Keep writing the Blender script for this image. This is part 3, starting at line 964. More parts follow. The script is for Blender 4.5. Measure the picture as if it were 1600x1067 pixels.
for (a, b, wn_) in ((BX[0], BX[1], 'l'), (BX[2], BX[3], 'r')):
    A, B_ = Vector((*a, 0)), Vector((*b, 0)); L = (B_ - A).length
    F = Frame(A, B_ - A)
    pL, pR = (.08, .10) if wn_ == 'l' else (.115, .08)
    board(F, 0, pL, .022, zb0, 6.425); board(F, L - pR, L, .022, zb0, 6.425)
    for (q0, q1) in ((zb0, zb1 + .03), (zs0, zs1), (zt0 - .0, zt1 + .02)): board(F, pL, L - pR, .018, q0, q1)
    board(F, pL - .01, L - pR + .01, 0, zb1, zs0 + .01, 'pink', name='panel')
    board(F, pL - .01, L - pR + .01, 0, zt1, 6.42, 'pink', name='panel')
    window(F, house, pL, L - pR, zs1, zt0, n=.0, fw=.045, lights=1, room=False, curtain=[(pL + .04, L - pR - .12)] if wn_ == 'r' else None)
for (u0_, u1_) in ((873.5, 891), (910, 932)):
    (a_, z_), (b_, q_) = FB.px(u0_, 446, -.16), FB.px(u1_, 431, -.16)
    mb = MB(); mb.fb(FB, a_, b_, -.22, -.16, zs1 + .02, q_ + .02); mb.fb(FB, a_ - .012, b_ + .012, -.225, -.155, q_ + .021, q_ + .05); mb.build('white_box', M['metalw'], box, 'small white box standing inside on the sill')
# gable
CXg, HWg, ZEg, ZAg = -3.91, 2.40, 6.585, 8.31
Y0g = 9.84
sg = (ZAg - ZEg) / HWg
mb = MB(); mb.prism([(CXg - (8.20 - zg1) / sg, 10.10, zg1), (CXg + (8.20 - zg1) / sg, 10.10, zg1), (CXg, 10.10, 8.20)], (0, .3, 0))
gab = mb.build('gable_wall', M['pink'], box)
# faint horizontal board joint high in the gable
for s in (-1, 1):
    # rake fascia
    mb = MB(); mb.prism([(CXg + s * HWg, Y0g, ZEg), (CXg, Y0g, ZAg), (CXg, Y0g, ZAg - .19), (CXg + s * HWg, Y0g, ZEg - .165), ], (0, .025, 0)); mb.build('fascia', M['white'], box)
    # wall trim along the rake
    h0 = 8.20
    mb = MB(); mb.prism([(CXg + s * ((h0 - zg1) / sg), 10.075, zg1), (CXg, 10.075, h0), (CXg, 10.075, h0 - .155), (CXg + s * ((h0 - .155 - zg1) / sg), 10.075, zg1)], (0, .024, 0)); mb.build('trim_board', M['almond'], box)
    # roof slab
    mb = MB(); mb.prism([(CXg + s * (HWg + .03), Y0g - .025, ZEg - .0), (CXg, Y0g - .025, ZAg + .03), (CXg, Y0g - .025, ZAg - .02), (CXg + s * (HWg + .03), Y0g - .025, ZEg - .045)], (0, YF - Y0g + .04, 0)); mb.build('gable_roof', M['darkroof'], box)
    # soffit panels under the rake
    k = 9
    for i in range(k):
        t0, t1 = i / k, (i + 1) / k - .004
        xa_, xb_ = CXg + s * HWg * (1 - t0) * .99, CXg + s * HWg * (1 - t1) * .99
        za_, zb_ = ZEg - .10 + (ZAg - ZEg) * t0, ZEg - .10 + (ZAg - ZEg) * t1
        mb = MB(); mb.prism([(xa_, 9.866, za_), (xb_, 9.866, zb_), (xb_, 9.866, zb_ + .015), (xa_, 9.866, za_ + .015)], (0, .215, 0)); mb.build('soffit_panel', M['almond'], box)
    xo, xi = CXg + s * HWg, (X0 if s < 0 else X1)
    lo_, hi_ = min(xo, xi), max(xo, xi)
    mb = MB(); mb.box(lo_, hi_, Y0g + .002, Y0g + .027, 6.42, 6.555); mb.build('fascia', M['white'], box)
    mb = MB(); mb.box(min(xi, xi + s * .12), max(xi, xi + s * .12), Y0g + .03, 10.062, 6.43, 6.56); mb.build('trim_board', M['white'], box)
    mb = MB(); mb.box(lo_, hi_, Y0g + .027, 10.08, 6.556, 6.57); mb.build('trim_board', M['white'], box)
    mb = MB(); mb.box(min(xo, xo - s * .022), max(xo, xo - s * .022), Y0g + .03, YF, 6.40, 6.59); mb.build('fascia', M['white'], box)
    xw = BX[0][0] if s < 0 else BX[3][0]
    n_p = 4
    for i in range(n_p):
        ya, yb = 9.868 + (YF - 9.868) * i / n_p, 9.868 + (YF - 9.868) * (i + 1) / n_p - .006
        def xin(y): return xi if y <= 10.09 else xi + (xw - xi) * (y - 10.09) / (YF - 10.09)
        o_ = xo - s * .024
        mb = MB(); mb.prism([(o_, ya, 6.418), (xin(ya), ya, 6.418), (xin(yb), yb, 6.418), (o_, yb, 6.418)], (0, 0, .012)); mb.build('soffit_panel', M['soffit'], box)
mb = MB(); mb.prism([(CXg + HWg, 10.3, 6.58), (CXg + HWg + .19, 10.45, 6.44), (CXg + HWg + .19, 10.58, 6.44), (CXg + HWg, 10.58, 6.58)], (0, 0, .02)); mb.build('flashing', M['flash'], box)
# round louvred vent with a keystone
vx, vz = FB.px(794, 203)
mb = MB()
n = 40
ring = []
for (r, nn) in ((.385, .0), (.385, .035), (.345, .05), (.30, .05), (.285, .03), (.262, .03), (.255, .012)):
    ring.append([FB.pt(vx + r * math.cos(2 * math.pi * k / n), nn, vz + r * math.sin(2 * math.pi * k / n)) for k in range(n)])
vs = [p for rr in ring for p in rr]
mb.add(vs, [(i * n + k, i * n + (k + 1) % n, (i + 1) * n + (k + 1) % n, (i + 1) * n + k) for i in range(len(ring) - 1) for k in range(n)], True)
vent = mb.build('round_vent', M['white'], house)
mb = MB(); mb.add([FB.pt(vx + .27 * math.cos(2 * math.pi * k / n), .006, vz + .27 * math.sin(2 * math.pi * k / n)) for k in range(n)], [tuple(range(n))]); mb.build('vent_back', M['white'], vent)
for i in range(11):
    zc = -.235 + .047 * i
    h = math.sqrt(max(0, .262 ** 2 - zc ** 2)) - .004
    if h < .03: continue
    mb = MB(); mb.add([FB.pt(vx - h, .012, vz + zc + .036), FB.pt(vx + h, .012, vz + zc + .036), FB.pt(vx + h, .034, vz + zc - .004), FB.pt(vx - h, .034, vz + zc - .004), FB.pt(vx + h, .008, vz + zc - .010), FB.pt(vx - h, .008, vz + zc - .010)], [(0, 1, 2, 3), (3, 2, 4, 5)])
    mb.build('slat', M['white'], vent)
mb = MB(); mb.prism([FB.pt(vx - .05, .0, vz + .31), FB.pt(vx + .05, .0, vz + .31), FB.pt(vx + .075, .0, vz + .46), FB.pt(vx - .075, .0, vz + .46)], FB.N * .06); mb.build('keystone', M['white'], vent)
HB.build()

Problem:
Transcribe the material above word for word.

Task response:
Keep writing the Blender script for this image. This is part 3, starting at line 964. More parts follow. The script is for Blender 4.5. Measure the picture as if it were 1600x1067 pixels.
for (a, b, wn_) in ((BX[0], BX[1], 'l'), (BX[2], BX[3], 'r')):
    A, B_ = Vector((*a, 0)), Vector((*b, 0)); L = (B_ - A).length
    F = Frame(A, B_ - A)
    pL, pR = (.08, .10) if wn_ == 'l' else (.115, .08)
    board(F, 0, pL, .022, zb0, 6.425); board(F, L - pR, L, .022, zb0, 6.425)
    for (q0, q1) in ((zb0, zb1 + .03), (zs0, zs1), (zt0 - .0, zt1 + .02)): board(F, pL, L - pR, .018, q0, q1)
    board(F, pL - .01, L - pR + .01, 0, zb1, zs0 + .01, 'pink', name='panel')
    board(F, pL - .01, L - pR + .01, 0, zt1, 6.42, 'pink', name='panel')
    window(F, house, pL, L - pR, zs1, zt0, n=.0, fw=.045, lights=1, room=False, curtain=[(pL + .04, L - pR - .12)] if wn_ == 'r' else None)
for (u0_, u1_) in ((873.5, 891), (910, 932)):
    (a_, z_), (b_, q_) = FB.px(u0_, 446, -.16), FB.px(u1_, 431, -.16)
    mb = MB(); mb.fb(FB, a_, b_, -.22, -.16, zs1 + .02, q_ + .02); mb.fb(FB, a_ - .012, b_ + .012, -.225, -.155, q_ + .021, q_ + .05); mb.build('white_box', M['metalw'], box, 'small white box standing inside on the sill')
# gable
CXg, HWg, ZEg, ZAg = -3.91, 2.40, 6.585, 8.31
Y0g = 9.84
sg = (ZAg - ZEg) / HWg
mb = MB(); mb.prism([(CXg - (8.20 - zg1) / sg, 10.10, zg1), (CXg + (8.20 - zg1) / sg, 10.10, zg1), (CXg, 10.10, 8.20)], (0, .3, 0))
gab = mb.build('gable_wall', M['pink'], box)
# faint horizontal board joint high in the gable
for s in (-1, 1):
    # rake fascia
    mb = MB(); mb.prism([(CXg + s * HWg, Y0g, ZEg), (CXg, Y0g, ZAg), (CXg, Y0g, ZAg - .19), (CXg + s * HWg, Y0g, ZEg - .165), ], (0, .025, 0)); mb.build('fascia', M['white'], box)
    # wall trim along the rake
    h0 = 8.20
    mb = MB(); mb.prism([(CXg + s * ((h0 - zg1) / sg), 10.075, zg1), (CXg, 10.075, h0), (CXg, 10.075, h0 - .155), (CXg + s * ((h0 - .155 - zg1) / sg), 10.075, zg1)], (0, .024, 0)); mb.build('trim_board', M['almond'], box)
    # roof slab
    mb = MB(); mb.prism([(CXg + s * (HWg + .03), Y0g - .025, ZEg - .0), (CXg, Y0g - .025, ZAg + .03), (CXg, Y0g - .025, ZAg - .02), (CXg + s * (HWg + .03), Y0g - .025, ZEg - .045)], (0, YF - Y0g + .04, 0)); mb.build('gable_roof', M['darkroof'], box)
    # soffit panels under the rake
    k = 9
    for i in range(k):
        t0, t1 = i / k, (i + 1) / k - .004
        xa_, xb_ = CXg + s * HWg * (1 - t0) * .99, CXg + s * HWg * (1 - t1) * .99
        za_, zb_ = ZEg - .10 + (ZAg - ZEg) * t0, ZEg - .10 + (ZAg - ZEg) * t1
        mb = MB(); mb.prism([(xa_, 9.866, za_), (xb_, 9.866, zb_), (xb_, 9.866, zb_ + .015), (xa_, 9.866, za_ + .015)], (0, .215, 0)); mb.build('soffit_panel', M['almond'], box)
    xo, xi = CXg + s * HWg, (X0 if s < 0 else X1)
    lo_, hi_ = min(xo, xi), max(xo, xi)
    mb = MB(); mb.box(lo_, hi_, Y0g + .002, Y0g + .027, 6.42, 6.555); mb.build('fascia', M['white'], box)
    mb = MB(); mb.box(min(xi, xi + s * .12), max(xi, xi + s * .12), Y0g + .03, 10.062, 6.43, 6.56); mb.build('trim_board', M['white'], box)
    mb = MB(); mb.box(lo_, hi_, Y0g + .027, 10.08, 6.556, 6.57); mb.build('trim_board', M['white'], box)
    mb = MB(); mb.box(min(xo, xo - s * .022), max(xo, xo - s * .022), Y0g + .03, YF, 6.40, 6.59); mb.build('fascia', M['white'], box)
    xw = BX[0][0] if s < 0 else BX[3][0]
    n_p = 4
    for i in range(n_p):
        ya, yb = 9.868 + (YF - 9.868) * i / n_p, 9.868 + (YF - 9.868) * (i + 1) / n_p - .006
        def xin(y): return xi if y <= 10.09 else xi + (xw - xi) * (y - 10.09) / (YF - 10.09)
        o_ = xo - s * .024
        mb = MB(); mb.prism([(o_, ya, 6.418), (xin(ya), ya, 6.418), (xin(yb), yb, 6.418), (o_, yb, 6.418)], (0, 0, .012)); mb.build('soffit_panel', M['soffit'], box)
mb = MB(); mb.prism([(CXg + HWg, 10.3, 6.58), (CXg + HWg + .19, 10.45, 6.44), (CXg + HWg + .19, 10.58, 6.44), (CXg + HWg, 10.58, 6.58)], (0, 0, .02)); mb.build('flashing', M['flash'], box)
# round louvred vent with a keystone
vx, vz = FB.px(794, 203)
mb = MB()
n = 40
ring = []
for (r, nn) in ((.385, .0), (.385, .035), (.345, .05), (.30, .05), (.285, .03), (.262, .03), (.255, .012)):
    ring.append([FB.pt(vx + r * math.cos(2 * math.pi * k / n), nn, vz + r * math.sin(2 * math.pi * k / n)) for k in range(n)])
vs = [p for rr in ring for p in rr]
mb.add(vs, [(i * n + k, i * n + (k + 1) % n, (i + 1) * n + (k + 1) % n, (i + 1) * n + k) for i in range(len(ring) - 1) for k in range(n)], True)
vent = mb.build('round_vent', M['white'], house)
mb = MB(); mb.add([FB.pt(vx + .27 * math.cos(2 * math.pi * k / n), .006, vz + .27 * math.sin(2 * math.pi * k / n)) for k in range(n)], [tuple(range(n))]); mb.build('vent_back', M['white'], vent)
for i in range(11):
    zc = -.235 + .047 * i
    h = math.sqrt(max(0, .262 ** 2 - zc ** 2)) - .004
    if h < .03: continue
    mb = MB(); mb.add([FB.pt(vx - h, .012, vz + zc + .036), FB.pt(vx + h, .012, vz + zc + .036), FB.pt(vx + h, .034, vz + zc - .004), FB.pt(vx - h, .034, vz + zc - .004), FB.pt(vx + h, .008, vz + zc - .010), FB.pt(vx - h, .008, vz + zc - .010)], [(0, 1, 2, 3), (3, 2, 4, 5)])
    mb.build('slat', M['white'], vent)
mb = MB(); mb.prism([FB.pt(vx - .05, .0, vz + .31), FB.pt(vx + .05, .0, vz + .31), FB.pt(vx + .075, .0, vz + .46), FB.pt(vx - .075, .0, vz + .46)], FB.N * .06); mb.build('keystone', M['white'], vent)
HB.build()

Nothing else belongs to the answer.